=== DATA FOR PROCESSING ===

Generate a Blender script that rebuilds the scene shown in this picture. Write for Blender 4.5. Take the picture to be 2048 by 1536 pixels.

===
=== DATA FOR PROCESSING ===

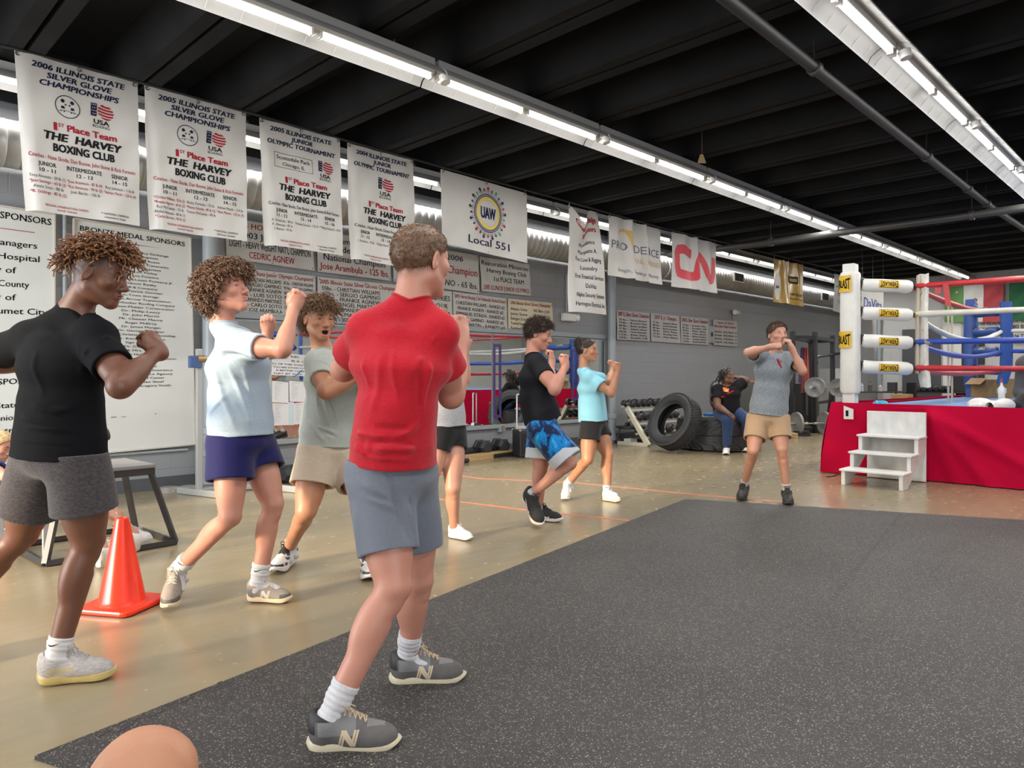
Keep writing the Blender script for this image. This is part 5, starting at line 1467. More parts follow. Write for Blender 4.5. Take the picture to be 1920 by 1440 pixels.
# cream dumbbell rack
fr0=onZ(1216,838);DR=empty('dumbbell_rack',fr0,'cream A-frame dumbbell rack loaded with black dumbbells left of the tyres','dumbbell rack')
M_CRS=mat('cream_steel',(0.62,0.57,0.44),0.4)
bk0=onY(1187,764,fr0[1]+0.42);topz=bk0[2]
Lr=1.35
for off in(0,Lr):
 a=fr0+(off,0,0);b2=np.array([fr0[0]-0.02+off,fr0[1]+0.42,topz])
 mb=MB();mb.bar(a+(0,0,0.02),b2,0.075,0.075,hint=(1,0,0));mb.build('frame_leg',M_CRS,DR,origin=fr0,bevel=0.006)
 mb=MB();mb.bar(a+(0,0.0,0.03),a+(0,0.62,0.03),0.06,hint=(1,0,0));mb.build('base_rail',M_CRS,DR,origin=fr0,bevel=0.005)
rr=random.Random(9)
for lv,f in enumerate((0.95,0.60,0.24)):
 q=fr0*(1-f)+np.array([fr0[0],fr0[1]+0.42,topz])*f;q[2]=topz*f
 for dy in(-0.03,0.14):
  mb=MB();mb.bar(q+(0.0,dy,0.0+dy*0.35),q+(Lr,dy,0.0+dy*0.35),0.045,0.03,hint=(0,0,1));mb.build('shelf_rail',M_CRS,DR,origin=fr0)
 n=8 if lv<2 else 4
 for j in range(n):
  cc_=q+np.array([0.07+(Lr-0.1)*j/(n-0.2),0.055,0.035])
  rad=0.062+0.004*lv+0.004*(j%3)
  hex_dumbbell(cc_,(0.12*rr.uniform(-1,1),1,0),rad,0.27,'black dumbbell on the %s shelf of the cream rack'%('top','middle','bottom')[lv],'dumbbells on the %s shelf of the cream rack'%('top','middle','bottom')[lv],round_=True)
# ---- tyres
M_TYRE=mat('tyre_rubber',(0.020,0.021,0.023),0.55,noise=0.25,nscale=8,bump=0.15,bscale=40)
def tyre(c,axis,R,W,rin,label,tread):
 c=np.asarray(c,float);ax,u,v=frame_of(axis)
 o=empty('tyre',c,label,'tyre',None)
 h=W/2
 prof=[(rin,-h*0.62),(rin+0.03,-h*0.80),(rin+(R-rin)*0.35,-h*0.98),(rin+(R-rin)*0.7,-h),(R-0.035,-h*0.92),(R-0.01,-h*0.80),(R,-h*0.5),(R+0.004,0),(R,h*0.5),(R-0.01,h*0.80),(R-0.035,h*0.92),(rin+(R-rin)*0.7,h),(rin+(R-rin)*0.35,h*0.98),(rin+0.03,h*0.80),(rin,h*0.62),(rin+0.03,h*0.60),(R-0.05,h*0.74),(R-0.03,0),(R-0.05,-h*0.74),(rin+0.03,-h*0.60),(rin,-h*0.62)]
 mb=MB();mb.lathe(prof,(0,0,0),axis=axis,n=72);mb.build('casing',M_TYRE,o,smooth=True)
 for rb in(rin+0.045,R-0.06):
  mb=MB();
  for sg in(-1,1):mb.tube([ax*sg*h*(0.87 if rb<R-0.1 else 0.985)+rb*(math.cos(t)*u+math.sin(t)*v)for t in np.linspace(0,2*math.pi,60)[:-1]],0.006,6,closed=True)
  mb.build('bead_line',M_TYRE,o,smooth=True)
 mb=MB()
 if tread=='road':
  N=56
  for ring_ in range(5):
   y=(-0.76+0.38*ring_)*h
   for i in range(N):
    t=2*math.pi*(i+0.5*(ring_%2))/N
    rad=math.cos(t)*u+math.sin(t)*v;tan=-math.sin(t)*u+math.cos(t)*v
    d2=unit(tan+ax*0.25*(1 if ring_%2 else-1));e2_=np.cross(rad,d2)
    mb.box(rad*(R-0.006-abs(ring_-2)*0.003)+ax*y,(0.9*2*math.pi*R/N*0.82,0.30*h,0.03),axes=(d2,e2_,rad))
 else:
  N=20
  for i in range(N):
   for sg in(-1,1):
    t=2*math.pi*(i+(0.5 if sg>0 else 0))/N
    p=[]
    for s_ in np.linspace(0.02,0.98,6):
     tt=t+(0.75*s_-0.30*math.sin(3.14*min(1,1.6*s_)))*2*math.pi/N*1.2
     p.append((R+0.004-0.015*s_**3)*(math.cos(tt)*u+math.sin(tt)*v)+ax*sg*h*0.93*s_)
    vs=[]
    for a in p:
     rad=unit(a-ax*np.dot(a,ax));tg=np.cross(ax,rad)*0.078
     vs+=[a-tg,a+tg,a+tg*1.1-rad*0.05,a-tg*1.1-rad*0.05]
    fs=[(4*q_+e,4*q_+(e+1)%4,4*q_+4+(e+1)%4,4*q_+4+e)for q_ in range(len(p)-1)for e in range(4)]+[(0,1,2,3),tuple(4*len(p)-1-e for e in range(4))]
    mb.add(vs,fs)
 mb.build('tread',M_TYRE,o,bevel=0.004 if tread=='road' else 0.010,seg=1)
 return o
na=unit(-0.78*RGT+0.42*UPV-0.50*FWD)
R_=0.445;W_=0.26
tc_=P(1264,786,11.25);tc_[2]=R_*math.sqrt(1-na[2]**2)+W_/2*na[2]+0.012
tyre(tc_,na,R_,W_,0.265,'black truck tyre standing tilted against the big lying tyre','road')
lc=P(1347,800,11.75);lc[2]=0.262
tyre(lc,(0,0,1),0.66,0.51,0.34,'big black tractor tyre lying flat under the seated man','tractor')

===

**TASK DETAILS**
Count each line where the string "pixels" occurs, and write only the number.

**EXERCISE OUTPUT**
2